We do not consider it necessary to pass upon the validity of such action in all situations. It is sufficient to note here that the practice is not only unspecified in the statutory authorization, but that no reference to it appears in respondent's regulation. There the method of determining the ‘ratable‘ portion of a deduction is declared to be ‘based upon the ratio of gross income from sources within the United States to the total gross income. ‘ Regulations 103, sec. 19.119-10. This situation is recognized in respondent's brief, which states:

Internal Revenue Code, sec. 119 (b)— ‘SEC. 119. INCOME FROM SOURCES WITHIN UNITED STATES.* * * *‘(b) NET INCOME FROM SOURCES IN UNITED STATES.— From the items of gross income specified in subsection (a) of this section there shall be deducted the expenses, losses, and other deductions properly apportioned or allocated thereto and a ratable part of any expenses, losses, or other deductions which can not definitely be allocated to some item or class of gross income. The remainder, if any, shall be included in full as net income from sources within the United States.‘

It will be seen that only one method is prescribed in the Regulations for the determination of deductions allowable in connection with unallocable expenses and taxes paid to a foreign country, and that is to use a ratio of United States gross income to total gross income. There is no express provision for the use of any limitation, or the use of the limitation or the apportioned figure, whichever is lower.

It is stipulated as a fact that the British income tax ‘was connected with its income from sources within the United States but co not be allocated thereto.‘

The present action of the respondent accordingly fails to rise to the dignity of conduct prescribed by regulations of a general effect. We view it as susceptible of examination and inquiry to disclose whether it appears to be justified by the facts giving rise to the specific controversy.
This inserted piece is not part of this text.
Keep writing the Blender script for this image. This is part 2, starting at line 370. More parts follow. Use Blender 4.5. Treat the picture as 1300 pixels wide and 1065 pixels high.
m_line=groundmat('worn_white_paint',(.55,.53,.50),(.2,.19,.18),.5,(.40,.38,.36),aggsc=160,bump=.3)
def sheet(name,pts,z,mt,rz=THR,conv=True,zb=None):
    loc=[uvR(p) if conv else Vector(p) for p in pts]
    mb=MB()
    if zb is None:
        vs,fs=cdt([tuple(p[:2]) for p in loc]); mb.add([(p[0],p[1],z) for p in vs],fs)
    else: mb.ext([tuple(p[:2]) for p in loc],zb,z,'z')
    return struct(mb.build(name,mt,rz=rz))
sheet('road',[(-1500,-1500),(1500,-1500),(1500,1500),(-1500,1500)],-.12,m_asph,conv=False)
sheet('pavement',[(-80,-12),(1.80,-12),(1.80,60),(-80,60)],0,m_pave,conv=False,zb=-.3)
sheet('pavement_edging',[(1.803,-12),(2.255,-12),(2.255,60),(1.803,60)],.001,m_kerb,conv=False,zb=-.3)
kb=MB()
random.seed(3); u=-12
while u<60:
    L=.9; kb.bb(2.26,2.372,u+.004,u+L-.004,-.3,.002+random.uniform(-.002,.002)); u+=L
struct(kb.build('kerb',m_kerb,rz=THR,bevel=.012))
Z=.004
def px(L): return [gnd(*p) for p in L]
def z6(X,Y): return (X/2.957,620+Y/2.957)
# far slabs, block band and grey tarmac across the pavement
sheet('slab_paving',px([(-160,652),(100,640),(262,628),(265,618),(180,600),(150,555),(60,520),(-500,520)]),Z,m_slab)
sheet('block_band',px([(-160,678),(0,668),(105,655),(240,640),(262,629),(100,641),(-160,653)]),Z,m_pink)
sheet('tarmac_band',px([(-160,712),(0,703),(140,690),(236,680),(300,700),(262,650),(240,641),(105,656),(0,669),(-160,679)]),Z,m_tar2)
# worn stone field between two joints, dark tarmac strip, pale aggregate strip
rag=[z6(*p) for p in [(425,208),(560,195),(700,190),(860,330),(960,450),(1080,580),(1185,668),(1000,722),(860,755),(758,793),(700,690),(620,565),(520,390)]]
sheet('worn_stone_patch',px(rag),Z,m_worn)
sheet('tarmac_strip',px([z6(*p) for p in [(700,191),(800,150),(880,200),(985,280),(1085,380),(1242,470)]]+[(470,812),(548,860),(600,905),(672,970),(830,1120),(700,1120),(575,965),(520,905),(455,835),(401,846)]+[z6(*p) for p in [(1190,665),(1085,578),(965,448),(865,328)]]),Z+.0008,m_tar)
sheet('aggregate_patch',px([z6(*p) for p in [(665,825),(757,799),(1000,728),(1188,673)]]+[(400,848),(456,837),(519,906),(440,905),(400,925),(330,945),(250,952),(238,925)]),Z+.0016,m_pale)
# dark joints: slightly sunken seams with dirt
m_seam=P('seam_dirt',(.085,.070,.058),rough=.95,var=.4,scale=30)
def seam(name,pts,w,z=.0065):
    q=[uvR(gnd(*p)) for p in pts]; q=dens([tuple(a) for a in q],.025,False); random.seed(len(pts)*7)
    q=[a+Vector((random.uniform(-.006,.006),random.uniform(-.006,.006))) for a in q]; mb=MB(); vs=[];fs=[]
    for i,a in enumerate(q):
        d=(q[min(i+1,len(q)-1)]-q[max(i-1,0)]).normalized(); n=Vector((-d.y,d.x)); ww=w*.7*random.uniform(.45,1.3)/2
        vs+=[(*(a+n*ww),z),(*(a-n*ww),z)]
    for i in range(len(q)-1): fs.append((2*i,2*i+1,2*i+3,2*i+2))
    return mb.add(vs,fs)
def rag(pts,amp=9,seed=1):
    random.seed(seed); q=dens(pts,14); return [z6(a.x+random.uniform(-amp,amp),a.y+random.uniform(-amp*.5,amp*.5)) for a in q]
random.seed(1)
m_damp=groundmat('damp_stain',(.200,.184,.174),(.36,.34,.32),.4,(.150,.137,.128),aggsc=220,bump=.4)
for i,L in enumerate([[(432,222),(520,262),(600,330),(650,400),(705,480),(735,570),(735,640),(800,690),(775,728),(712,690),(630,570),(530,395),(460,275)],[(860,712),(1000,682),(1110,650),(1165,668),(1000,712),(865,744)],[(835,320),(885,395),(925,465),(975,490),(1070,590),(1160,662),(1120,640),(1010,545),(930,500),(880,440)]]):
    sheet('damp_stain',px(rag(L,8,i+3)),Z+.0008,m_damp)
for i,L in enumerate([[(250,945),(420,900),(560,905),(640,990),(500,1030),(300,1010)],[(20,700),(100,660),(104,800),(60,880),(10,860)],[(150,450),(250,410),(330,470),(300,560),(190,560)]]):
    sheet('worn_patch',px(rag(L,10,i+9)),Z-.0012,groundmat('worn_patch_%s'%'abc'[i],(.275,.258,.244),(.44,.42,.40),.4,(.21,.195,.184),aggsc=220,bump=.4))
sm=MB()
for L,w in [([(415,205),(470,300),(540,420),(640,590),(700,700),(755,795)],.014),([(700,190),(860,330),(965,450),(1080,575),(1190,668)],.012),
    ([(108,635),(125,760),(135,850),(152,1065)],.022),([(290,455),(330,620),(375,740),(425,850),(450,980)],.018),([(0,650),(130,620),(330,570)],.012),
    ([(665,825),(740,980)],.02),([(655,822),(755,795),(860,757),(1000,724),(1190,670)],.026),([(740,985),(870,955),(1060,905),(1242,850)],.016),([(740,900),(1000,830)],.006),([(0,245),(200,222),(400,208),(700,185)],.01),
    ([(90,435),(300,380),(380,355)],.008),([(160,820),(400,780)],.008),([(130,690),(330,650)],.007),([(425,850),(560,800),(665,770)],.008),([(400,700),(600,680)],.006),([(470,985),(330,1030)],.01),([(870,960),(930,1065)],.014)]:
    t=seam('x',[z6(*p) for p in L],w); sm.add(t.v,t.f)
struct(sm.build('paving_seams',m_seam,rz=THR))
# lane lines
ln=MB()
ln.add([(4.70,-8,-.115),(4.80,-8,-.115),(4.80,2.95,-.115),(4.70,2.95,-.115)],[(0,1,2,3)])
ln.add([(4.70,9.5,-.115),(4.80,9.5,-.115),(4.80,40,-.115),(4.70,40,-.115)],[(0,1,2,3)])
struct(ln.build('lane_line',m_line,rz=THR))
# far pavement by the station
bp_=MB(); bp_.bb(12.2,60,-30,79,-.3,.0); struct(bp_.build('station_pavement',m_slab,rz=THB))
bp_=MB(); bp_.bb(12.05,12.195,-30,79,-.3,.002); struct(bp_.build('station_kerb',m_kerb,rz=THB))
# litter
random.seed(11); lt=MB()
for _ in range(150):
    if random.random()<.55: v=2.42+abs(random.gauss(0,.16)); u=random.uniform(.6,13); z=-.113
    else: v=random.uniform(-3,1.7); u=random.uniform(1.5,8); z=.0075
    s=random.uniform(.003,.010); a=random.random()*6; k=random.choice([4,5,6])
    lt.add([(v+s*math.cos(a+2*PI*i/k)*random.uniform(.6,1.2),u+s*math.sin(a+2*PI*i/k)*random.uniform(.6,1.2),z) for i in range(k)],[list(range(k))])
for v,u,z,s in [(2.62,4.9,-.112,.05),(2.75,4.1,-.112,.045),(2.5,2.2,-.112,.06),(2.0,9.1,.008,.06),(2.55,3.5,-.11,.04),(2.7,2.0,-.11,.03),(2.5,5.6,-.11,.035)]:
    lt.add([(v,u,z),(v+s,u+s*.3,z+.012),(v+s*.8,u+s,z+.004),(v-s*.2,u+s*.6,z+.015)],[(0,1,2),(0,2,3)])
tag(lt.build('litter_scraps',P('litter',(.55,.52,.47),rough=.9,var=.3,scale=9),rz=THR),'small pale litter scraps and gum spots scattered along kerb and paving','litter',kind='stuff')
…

So far as appears, the only circumstance which makes the so-called ‘limitation‘ effective in the situation before us, that is, the only reason why the application of the British tax rate to United States income gives a smaller figure than the apportionment computation, is that a part of petitioner's income was from sources exempt under domestic tax law but taxable in Britain. This is apparent in theory from the method of computation employed, and, in practice, petitioner asserts, without contradiction, that the British rate applied to its gross income, including exempt items, gives an actual figure for the British tax of some $10,000 in excess of the amount it claims.

From this it seems manifest, on the one hand, that the true purpose of this part of the computation has been lost sight of by respondent, for we are endeavoring here to give effect to the tax actually paid to the British Crown, and this concededly was imposed on petitioner's total income from United States sources, including the items exempt under our law; and that, on the other hand, respondent is unnecessarily seeking to limit petitioner's deduction in respect of a consideration already given effect, the failure to pay a United States tax on the exempt income having been adequately discounted in arriving at the fraction by which the deductible portion of the tax is computed.

Whatever may be the necessity of applying the limitation in other situations, it thus seems to be inappropriate here. In Union Assurance Society v. United States, supra, the court thought it ‘proper that some limitation should be placed upon the amount of foreign taxes paid by a member of a consolidated group which that member may deduct from income received from sources within the United States.‘ In his brief respondent expresses concern ‘that a foreign corporation doing business in the United States and in other countries and receiving a substantial income from sources within the United States might sustain losses from its operations elsewhere to such an extent that to determine deductions on a strictly ratable basis would result in an unreasonable apportionment thereof, and might even offset the United States income completely, with the result that no tax whatever would be paid to the United States.‘ As we have seen, neither of these situations appears to create the present result, and there is no claim that the existence of the partly tax-exempt income has not been effectively taken into account in the formulation of the ratio fraction. If the mere exclusion of nontaxable income were automatically and universally to be the occasion for imposing the limitation formula, it would seem that the necessary factual support must have been present also in the London & Lancashire, Royal Insurance, and Commercia Union cases, supra, and in that event the result reached there would have to be viewed as incorrect, an effect which we do not understand respondent to suggest. Even assuming, therefore, that the proposed additional ‘limitation‘ has its justification in other circumstances, a question we need not now decide, it seems to us that respondent has failed to show the necessity of the present departure from the general practice prescribed in his own regulations, and hence that it is unwarranted and improper as applied to the present facts. To this extent, the deficiency is disapproved.

It may be noted in passing that even the ruling above cited (footnote 1) is by its terms effective ‘for the year 1941 and subsequent taxable years,‘ while the year in controversy here is 1939.

In Union Assurance Society v. United States, the statement is made that: ‘The Commissioner has applied the limitation only to foreign insurance companies that are members of consolidated groups * * * .‘

Reviewed by the Court.

Decision will be entered under Rule 50.